Lanthanide (Er, Eu)-Doped TiO2 with Enhanced Kinetics for a High-Performance Asymmetric Supercapacitor and Oxygen Evolution Reaction

Supercapacitor performance is generally hindered by sluggish electrode reaction kinetics, which can be improved through doping to create surface defects, oxygen vacancies, and active sites. Pristine TiO2, Er-doped, Eu-doped, and Er/Eu-codoped TiO2 nanoparticles were synthesized via a solution-based method. Among all of the electrodes fabricated, Er/Eu-codoped TiO2 showed the highest specific capacitance of 1772.5 F g−1 at 1 A g−1 and a low charge transfer resistance of 12.37 Ω, highlighting the enhanced electrical conductivity and rapid ion and electron transport.

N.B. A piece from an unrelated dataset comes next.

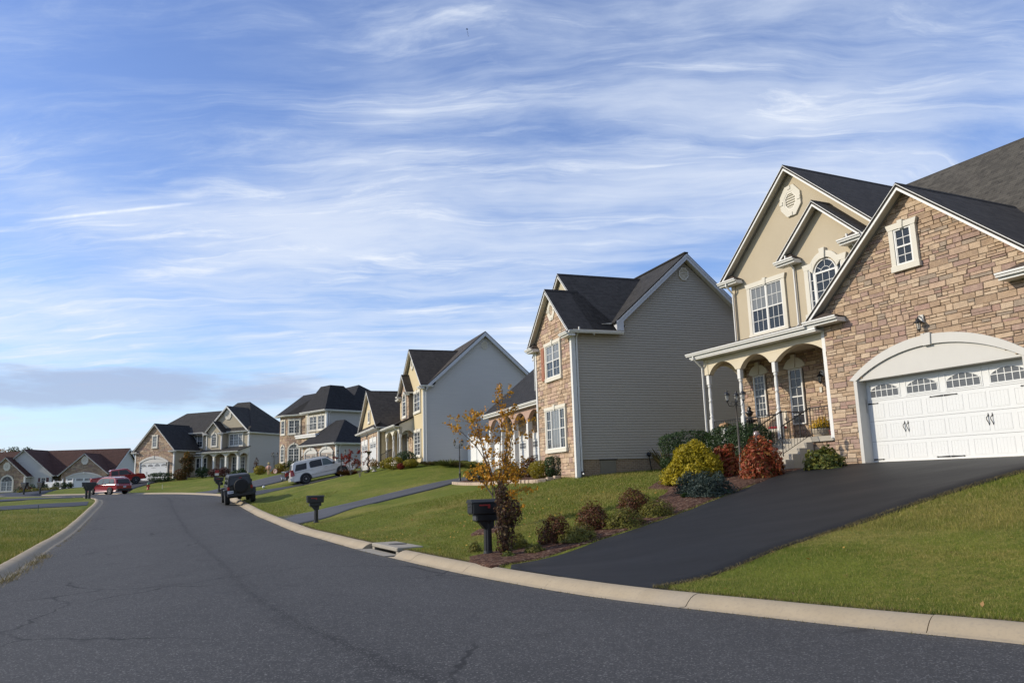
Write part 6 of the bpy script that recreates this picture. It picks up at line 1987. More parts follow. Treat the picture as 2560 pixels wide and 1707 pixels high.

The Er/Eu-codoped TiO2 electrode was further investigated in asymmetric supercapacitor geometry, where it demonstrated a wide potential window of 1.6 V, a specific capacitance of 135 F g−1 at 2 A g−1, an energy density of 48 Wh kg−1, and a power density of 1.6 kW kg−1. Additionally, pristine TiO2, Er-doped, Eu-doped, and Er/Eu-codoped TiO2 exhibited excellent oxygen evolution reaction performance, with onset potentials of 1.57, 1.52, 1.49, and 1.47 V and low overpotentials of 460, 400, 380, and 290 mV at 20 mA cm−2. The electrodes exhibited excellent electrochemical stability when tested for 20 h using constant potential electrolysis. Tafel slopes of 166.11, 164.71, 139.08, and 115.19 mV dec−1 suggested that all of the electrocatalysts under study are promising materials for OER research. These findings confirm that TiO2 codoped with rare earth metals is an appealing electrode material for energy storage as well as energy generation.